What my CS team was missing
Briefly

What my CS team was missing
"I need to say something that might make CS leaders uncomfortable: most of what your team does before a renewal is valuable, but it's listening to only one channel. Your EBRs, your health scores, your stakeholder maps. They capture what your customer is willing to tell you directly. What they don't capture is the conversation happening everywhere else. And that's usually where churn starts."
"I know because I ran the standard playbook for years. EBRs, stakeholder mapping, health score reviews, and renewal prep meetings, where we rated our gut feeling on a scale of green to red. We had dashboards. We had strong CSMs who genuinely cared about their accounts. And we still got blindsided. The $2M quarter is the one I can't forget. Two enterprise accounts churned in the same 90-day window. Both were green in every system we had. One had an NPS of 72."

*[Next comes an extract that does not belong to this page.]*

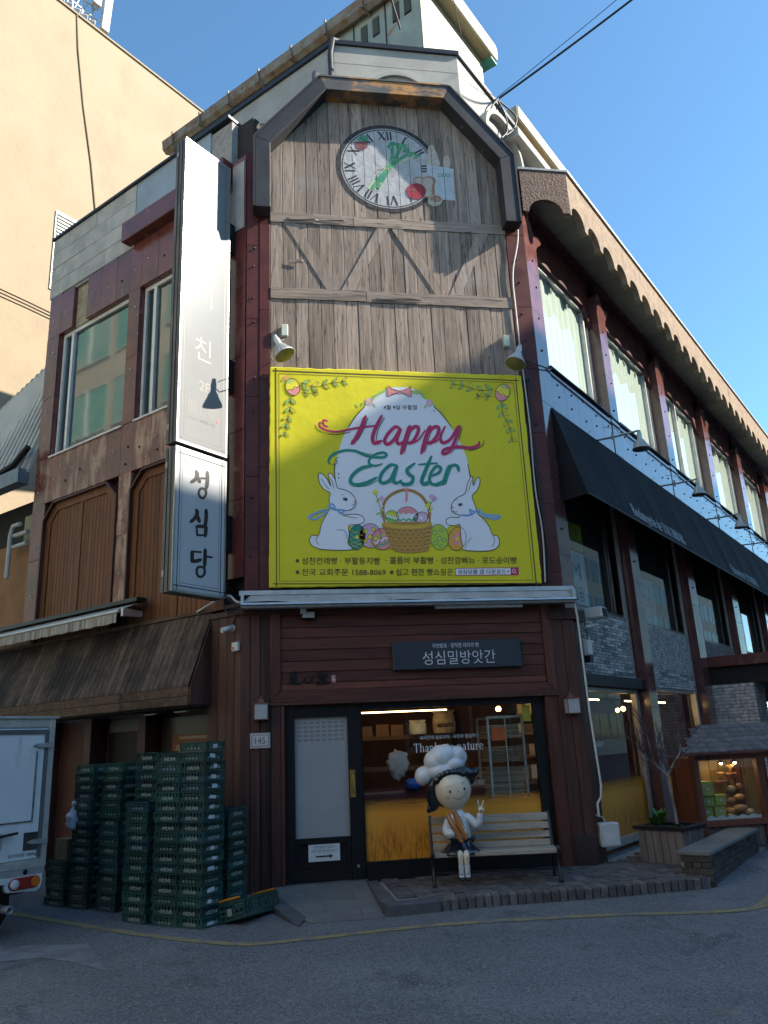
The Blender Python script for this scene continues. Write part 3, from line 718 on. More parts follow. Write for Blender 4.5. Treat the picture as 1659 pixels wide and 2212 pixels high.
# head wall over the windows, spandrel panels under them
bays = [(c, PIL[i+1][0]) for i, (a, c) in enumerate(PIL[:-1])]
for k, (a, c) in enumerate(bays):
    b = MB(); ch = .3
    b.prism(RR, [(a, 10.44), (a, 9.35), (a+.02, 9.35), (a+ch, 9.72), (c-ch, 9.72), (c-.02, 9.35), (c, 9.35), (c, 10.44)], -.34, -.15); b.build('window_head', m_grand, rw)
    u = a
    while u < c-.05:
        e = min(u+.56, c); b = MB(); b.box(RR, u+.003, e-.003, -.34, -.012, 6.6, 7.42); b.build('spandrel_panel', m_granr, rw)
        for z in (6.95, 7.2):
            q_ = MB(); q_.lathe(RR.P((u+e)/2+random.uniform(-.1, .1), -.011, z+random.uniform(-.06, .06)), RR.n, [(.018, 0), (.018, .01), (.006, .018), (0, .018)], 6); q_.build('stud', m_darkm, rw)
        u = e
    # upper window
    z0, z1 = 7.42, 9.72
    b = MB(); d0, d1 = -.30, -.22
    b.box(RR, a, c, d0, d1, z0, z0+.06); b.box(RR, a, c, d0, d1, z1-.07, z1)
    for (x, y) in ((a, a+.06), (c-.05, c), (c-.24, c-.19))+(((a+c)/2-.1, (a+c)/2-.03),)*(k == 2): b.box(RR, x, y, d0, d1, z0+.06, z1-.07)
    w = b.build('window', m_alu, rw); w.parent = bk
    b = MB(); b.sheet(RR, a+.05, c-.05, -.275, z0+.05, z1-.06); b.build('pane', m_glassr, w)
    b = MB(); A = []; B = []
    n = 60
    for i in range(n+1):
        u = a+.02+(c-a-.04)*i/n; dd = -.313+.008*math.sin(i*(1.1+.37*k)+2.1*k)+.004*math.sin(i*(2.9-.2*k))
        A.append(RR.P(u, dd, z0)); B.append(RR.P(u, dd, z1))
    b.ruled(A, B, 0, True); b.build('curtain', m_cloth, w)
    # zigzag shadow of the scalloped eave, put on the curtain as grey-green points
    b = MB()
    for i in range(4):
        u = a+.35+i*.7; b.prism(RR, [(u, 9.66), (u+.3, 9.66), (u+.15, 9.45)], -.298, -.295)
    b.build('zigzag_shade', flat('grey_green_shade', (.22, .24, .19), .9), w)
    b = MB(); b.box(RR, a, c, -.25, .03, 7.395, 7.425); b.build('sill', m_darkm, w)
    b = MB(); u = c-.55
    while u < c-.02:
        p = RR.P(u, random.uniform(-.1, .02), 7.425); b.tube([p, p+Vector((random.uniform(-.02, .02), random.uniform(-.02, .02), .13))], .003, 3, caps=False); u += .045
    b.build('bird_spikes', m_alud, w)['kind'] = 'stuff'
# --- eave: scalloped fascia, mitred end, ribbed soffit panels
EV = pmat('textured_brown_render', (.29, .215, .15), (.20, .15, .11), 6, rough=.9, bump=1.0, bscale=26, stain=((.12, .09, .07), 1.6, .55, .75), bd=.02)
EVE = pmat('coarse_brown_render', (.15, .09, .068), (.09, .055, .045), 12, rough=.8, bump=1.0, bscale=22, stain=((.30, .27, .24), 9, .6, .72), bd=.03)
b = MB(); b.box(RR, .02, 24, -.42, .0, 10.42, 11.0); ev = part(b, 'eave', m_gran)
pitch = .72; u = .62
def tooth(u, w, zt, zb, r):                              # fascia bay with an arch cut from below
    pts = [(u, zt), (u, zb), (u+.07, zb)]
    cx = u+w/2; rx = (w-.14)/2
    for i in range(11):
        t = math.pi-math.pi*i/10; pts.append((cx+rx*math.cos(t), zb+.02+r*math.sin(t)))
    pts += [(u+w-.07, zb), (u+w, zb), (u+w, zt)]
    return pts
k = 0
while u < 22:
    b = MB(); b.prism(RR, tooth(u, pitch, 11.0, 10.16, .25), .50, .62); b.build('scalloped_fascia', EV, ev)
    b = MB(); b.box(RR, u-.0+.006, u+pitch-.006, .002, .499, 10.455, 10.475); b.build('soffit_panel', m_soff, ev)
    u += pitch; k += 1
b = MB(); b.box(RR, .02, 23, -.42, .0, 11.0, 11.03); b.box(RR, .63, 22.3, .002, .66, 11.0, 11.05); b.build('roof_edge', m_alud, ev)
# mitred end cap in the plane of the front
b = MB(); b.prism(FF, [(4.12, 11.0), (4.12, 10.17), (4.2, 10.15)] + [(4.2+.325-.3*math.cos(math.pi*i/10), 10.17+.24*math.sin(math.pi*i/10)) for i in range(11)] + [(4.84, 10.15), (4.96, 10.16), (4.96, 11.0)], -.06, .006)
b.build('end_fascia', EVE, ev)
b = MB(); b.slab([P2(RR, .02, 0), P2(RR, .62, .62), P2(RR, .63, 0)], 10.455, 10.475); b.build('soffit_panel', m_soff, ev)
b = MB(); b.slab([(4.1, -.02), (4.99, -.02), P2(RR, .64, .64), P2(RR, .63, .004), P2(RR, .1, .004)], 11.002, 11.045); b.build('end_capping', m_alud, ev)
# --- shop level of the right wing: dark room, windows, brick infill, glass
def brickwork(F, u0, u1, z0, z1, d, name, parent, mat, bl=.26, bh=.0415, ci=9, limit=300, rng=(0, 0)):
    """backing + individual bricks, shared meshes"""
    global NBRICK
    b = MB(); b.box(F, u0, u1, d-.12, d-.012, z0, z1); pn = b.build(name, m_mortd, parent)
    ms = []
    for k in range(6):
        q_ = MB(); j = lambda: random.uniform(-.004, .004)
        q_.hexa([(-bl/2+j(), 0, -bh/2+j()*.5), (bl/2+j(), 0, -bh/2+j()*.5), (bl/2, .03+j(), -bh/2), (-bl/2, .03+j(), -bh/2), (-bl/2+j(), 0, bh/2+j()*.5), (bl/2+j(), 0, bh/2+j()*.5), (bl/2, .03+j(), bh/2), (-bl/2, .03+j(), bh/2)])
        o = q_.build('brick', mat); ms.append(o.data); bpy.data.objects.remove(o)
    ang = math.atan2(F.u.y, F.u.x)
    rows = int((z1-z0)/(bh+.008)); rest = MB()
    for r in range(rows):
        z = z0+(r+.5)*(z1-z0)/rows; u = u0+(0 if r % 2 else -(bl+.01)/2)
        while u < u1-.02:
            a, c = max(u, u0), min(u+bl, u1)
            if c-a > .03:
                if NBRICK < limit:
                    o = bpy.data.objects.new('brick', random.choice(ms)); COL.objects.link(o); o.parent = pn
                    p = F.P((a+c)/2, d-.03+random.uniform(-.002, .006), z); og = ORG[pn.name]
                    o.location = (p.x-og[0], p.y-og[1], p.z-og[2]); o.rotation_euler = (0, 0, ang + (math.pi if F.sgn < 0 else 0)); o.scale = ((c-a)/bl, -1, 1)
                    NBRICK += 1
                else:
                    rest.box(F, a, c, d-.03, d+random.uniform(-.003, .006), z-bh/2, z+bh/2)
            u += bl+.01
    if rest.v:
        o = rest.build('brick_field', mat, pn); o['kind'] = 'stuff'
    return pn
NBRICK = 0
m_wheat = None
for k, (a, c) in enumerate(bays[:4]):
    # window between awning and brick
    z0, z1 = (3.58, 6.6)
    b = MB(); d0, d1 = -.30, -.2
    b.box(RR, a, c, d0, d1, z0-.05, z0); b.box(RR, a, c, d0, d1, z1-.05, z1)
    for x in (a, c-.06, c-.75): b.box(RR, x, x+.06, d0, d1, z0, z1-.05)
    w = b.build('shop_window', m_darkm, rw); w.parent = bk
    b = MB(); b.sheet(RR, a+.05, c-.05, -.26, z0, z1-.05); b.build('pane', m_glass, w)
    b = MB(); b.box(RR, c-.2, c-.06, -.2, -.17, .1, z1); b.build('steel_jamb', m_alu, w)
    if k < 3:
        zb = (2.48, 2.38, 3.1)[k]
        brickwork(RR, a, c-.12, zb, z0-.05, -.17, 'brick_panel', bk, m_brick, limit=290 if k == 0 else 299)
    if k == 0:
        b = MB(); b.box(RR, a, c, -.3, -.05, 2.3, 2.48); part(b, 'lintel', m_black, bevel=.008)
    if k < 2:
        zt = (2.3, 2.38)[k]
        b = MB()
        b.box(RR, a, c, -.3, -.2, -.02, .08); b.box(RR, a, c, -.3, -.2, zt-.06, zt)
        for x in (a, c-.1): b.box(RR, x, x+.07, -.3, -.2, .08, zt-.06)
        w = b.build('shop_glazing', m_alu, rw); w.parent = bk
        b = MB(); b.sheet(RR, a+.05, c-.05, -.262, .06, zt-.05); b.build('pane', m_glass, w)
# ---------------------------------------------------------------- shop front on the chamfer
# clad corner columns of vertical dark boards
def column(name, segs, z0, z1, bk_=None):
    """segs: list of (frame,u0,u1,d) faces, boards about 0.15 wide"""
    b = MB()
    for (F, u0, u1, d) in segs: b.box(F, u0, u1, -.3, d-.022, z0, z1)
    c = part(b, name, m_dark)
    for (F, u0, u1, d) in segs:
        n = max(1, round((u1-u0)/.145)); w = (u1-u0)/n
        for i in range(n):
            q_ = MB(); q_.box(F, u0+i*w+.004, u0+(i+1)*w-.004, d-.024, d+random.uniform(-.004, .004), z0, z1); q_.build('board', m_darkz, c, bevel=.006)
    return c
cl = column('clad_column', [(FF, -.545, -.02, .045), (LL, -.02, .62, .04)], -.12, 3.42)
cr = column('clad_column', [(FF, 3.80, 4.16, .045), (RR, .03, .43, .03)], -.08, 3.36)
b = MB(); b.box(FF, -.62, .02, -.05, .075, 3.36, 3.43); b.box(LL, -.05, .66, -.05, .07, 3.37, 3.44); b.build('column_cap', m_darkz, cl)
b = MB(); b.box(FF, 3.78, 4.22, -.05, .075, 3.2, 3.36); b.box(RR, .0, .5, -.05, .08, 3.2, 3.37); b.build('column_cap', m_darkz, cr)
b = MB(); b.box(FF, 3.83, 4.13, .047, .06, -.06, .33); b.build('access_panel', pmat('dark_brown_panel', (.05, .026, .02), (.04, .02, .016), 3, rough=.5), cr, bevel=.006)
# big timber fascia with horizontal boards
b = MB(); b.box(FF, -.15, 3.81, -.2, .0, 2.2, 3.64); fs_ = part(b, 'shop_fascia', m_dark)
zz = [2.335, 2.43, 2.575, 2.72, 2.87, 3.03, 3.17, 3.34, 3.48, 3.6]
for a, c in zip(zz, zz[1:]):
    b = MB(); b.box(FF, -.01, 3.68, -.01, .022+random.uniform(-.003, .003), a+.004, c-.003); b.build('board', m_redx, fs_, bevel=.004)
b = MB(); b.prism(FF, [(-.155, 2.185), (3.815, 2.17), (3.68, 2.33), (-.01, 2.335)], -.01, .06); b.build('fascia_frame', m_redx, fs_, bevel=.006)
b = MB(); b.prism(FF, [(-.155, 2.187), (-.012, 2.337), (-.012, 3.6), (-.155, 3.6)], -.01, .058); b.build('fascia_frame', m_redz, fs_, bevel=.006)
b = MB(); b.prism(FF, [(3.815, 2.172), (3.682, 2.332), (3.682, 3.6), (3.815, 3.6)], -.01, .058); b.build('fascia_frame', m_redz, fs_, bevel=.006)
b = MB(); b.box(FF, -.17, 3.83, -.02, .075, 2.15, 2.182); b.build('drip_board', m_darkz, fs_)
part(MB().box(FF, -.02, .03, -.25, .05, -.1, 2.15), 'door_post', m_redz, bevel=.006); part(MB().box(FF, 3.62, 3.80, -.25, .042, -.08, 2.15), 'door_post', m_redz, bevel=.006)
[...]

Most pre-renewal customer success activities rely on direct, voluntary signals such as EBRs, health scores, and stakeholder maps. Those mechanisms capture only what customers choose to say to vendors and miss conversations in channels like Slack, procurement reviews, and private one-on-ones. Blind spots in coverage can let churn originate unseen, even when dashboards, NPS, and internal ratings indicate healthy accounts. Enterprise accounts can churn despite green system statuses, revealing a coverage gap rather than an execution failure. Detecting off-channel signals earlier requires expanding monitoring beyond formal touchpoints to include indirect conversations and procurement activity.